Para una gran mayoría de los personajes más visuales de estas corrientes ideológicas, y sus seguidores, toda opinión en contrario a la suya es un acto de odio, y punto. El debate es fatalista: o existimos nosotros o existen ellos.
En la película The Fisher King de 1991, Jeff Bridgess interpreta a un locutor de radio, toda una celebridad, que en algún momento durante su programa recibe la llamada de Edwin, un hombre joven solitario que habitualmente llama para compartir sus infortunios amorosos. Derivado de su última historia, el locutor empieza con una diatriba en contra de los “yuppies”, esos jóvenes profesionistas de buenos ingresos, que según él se oponen a todos los valores del país y a quienes es necesario detener, terminando su monólogo con la sentencia: “son ellos o nosotros”. Escenas después Edwin entra a un restaurante de yuppies y hace una matazón.
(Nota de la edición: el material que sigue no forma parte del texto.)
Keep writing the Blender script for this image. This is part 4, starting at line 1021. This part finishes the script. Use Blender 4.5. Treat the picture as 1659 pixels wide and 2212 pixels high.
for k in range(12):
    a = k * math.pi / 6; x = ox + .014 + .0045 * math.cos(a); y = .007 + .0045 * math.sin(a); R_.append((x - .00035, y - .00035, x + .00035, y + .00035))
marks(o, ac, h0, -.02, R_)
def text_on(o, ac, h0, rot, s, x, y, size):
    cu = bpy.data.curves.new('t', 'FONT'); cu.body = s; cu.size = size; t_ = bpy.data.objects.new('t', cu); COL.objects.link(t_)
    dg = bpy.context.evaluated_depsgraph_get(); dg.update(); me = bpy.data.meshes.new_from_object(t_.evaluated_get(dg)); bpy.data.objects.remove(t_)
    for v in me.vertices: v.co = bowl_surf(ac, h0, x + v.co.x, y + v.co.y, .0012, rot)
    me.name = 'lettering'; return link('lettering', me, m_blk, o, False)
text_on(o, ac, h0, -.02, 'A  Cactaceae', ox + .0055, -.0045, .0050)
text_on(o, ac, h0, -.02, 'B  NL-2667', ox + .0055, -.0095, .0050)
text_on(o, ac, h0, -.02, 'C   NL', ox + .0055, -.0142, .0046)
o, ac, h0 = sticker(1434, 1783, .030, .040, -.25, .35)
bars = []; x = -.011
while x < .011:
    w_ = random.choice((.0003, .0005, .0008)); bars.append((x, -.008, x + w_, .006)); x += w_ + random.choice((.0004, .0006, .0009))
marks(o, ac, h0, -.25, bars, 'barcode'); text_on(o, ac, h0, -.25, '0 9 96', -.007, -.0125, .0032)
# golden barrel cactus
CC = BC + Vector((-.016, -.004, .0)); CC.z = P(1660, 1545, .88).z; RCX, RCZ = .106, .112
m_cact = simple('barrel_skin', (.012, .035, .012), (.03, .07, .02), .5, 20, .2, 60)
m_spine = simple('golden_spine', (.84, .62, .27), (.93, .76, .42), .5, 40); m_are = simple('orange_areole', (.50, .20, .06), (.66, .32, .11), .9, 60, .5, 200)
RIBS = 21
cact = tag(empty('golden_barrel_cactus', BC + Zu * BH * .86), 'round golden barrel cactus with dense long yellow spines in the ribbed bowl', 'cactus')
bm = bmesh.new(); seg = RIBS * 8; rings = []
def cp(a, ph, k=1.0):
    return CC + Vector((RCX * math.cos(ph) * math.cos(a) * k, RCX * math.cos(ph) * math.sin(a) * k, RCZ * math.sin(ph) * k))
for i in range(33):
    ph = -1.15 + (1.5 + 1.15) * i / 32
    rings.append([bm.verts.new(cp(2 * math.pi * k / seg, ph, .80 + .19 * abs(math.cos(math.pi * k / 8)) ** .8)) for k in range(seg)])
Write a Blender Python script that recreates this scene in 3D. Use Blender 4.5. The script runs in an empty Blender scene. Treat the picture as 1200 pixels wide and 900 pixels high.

A Edwin nadie le dijo expresamente que matara a nadie, pero así lo entendió. A Crooks ninguna celebridad le dijo que matara a Trump, pero probablemente entendió eso como la única alternativa.
Nadie es responsable legalmente de las decisiones de un loco solitario. Pero claramente como sociedades hemos creado un debate fatalista en el que el odio que recibimos, real o imaginario pero siempre denunciado, y el que expresamos, real o imaginario pero expresado, crean mundos en donde no faltará alguien que no pueda distinguir la realidad de la retórica, o las ideologías de las verdades.